La curiosité déborde les frontières et génère les épistémologies africaines

Professeur Michael P.K. Okyerefo
Université du Ghana (Université Nelson Mandela)

Résumé :

L’hégémonie du savoir global est devenue une évidence, même dans les contextes postcoloniaux. Bien que la division du travail intellectuel qui a suivi diverses trajectoires et différentes formes de colonialisme n’ait pas été uniforme, un schéma précis s’est dégagé autour de la plus grande reconnaissance de l’érudition et de la manière dont on attribue une valeur à celle-ci. En tant que telle, la division spécifique du travail intellectuel avait des caractéristiques très bien définies, par le truchement desquelles on accorde de la valeur par exemple à Auguste Comte, un chercheur français du 19e siècle et l’un des fondateurs de la sociologie, alors que le penseur musulman Ibn Khaldun, pionnier de la réflexion sociologique au 14ème siècle est souvent relégué au second plan dans cette discipline. Le rabaissement délibéré d'Ibn Khaldun de Tunis procède des résidus des pratiques coloniaux et néocoloniaux de l'institution universitaire. Dans cette même logique ont été minorées les contributions importantes des Africains au développement de la pensée sociale chez eux comme dans la diaspora, et plus particulièrement les travaux de W.E.B. Du Bois, le parangon de la légendaire École de sociologie d’Atlanta dont la visibilité fut usurpée au profit de l’École de sociologie de Chicago. En effet, la politique du savoir qui cherche à faire du savoir un domaine réservé de l’Occident a été exacerbée par les vestiges du colonialisme avec des conséquences profondes sur notre époque. Bien que la situation change, le modèle dominant de production des connaissances continue de refléter une division mondiale très stratifiée du travail intellectuel.
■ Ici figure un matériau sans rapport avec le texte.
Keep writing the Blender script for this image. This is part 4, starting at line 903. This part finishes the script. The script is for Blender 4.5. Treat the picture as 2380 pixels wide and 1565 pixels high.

Conformément au thème de la conférence de l’ACEA de cette année « Penser le monde en Afrique: originalité et pratiques innovantes », mon discours principal s’appuie sur les processus de réflexion du Bakpεle du Ghana pour souligner le fait que la curiosité et la production de connaissances qui en résulte sont un art humain universellement éternel. Il est donc impératif de repenser la production du savoir mondial.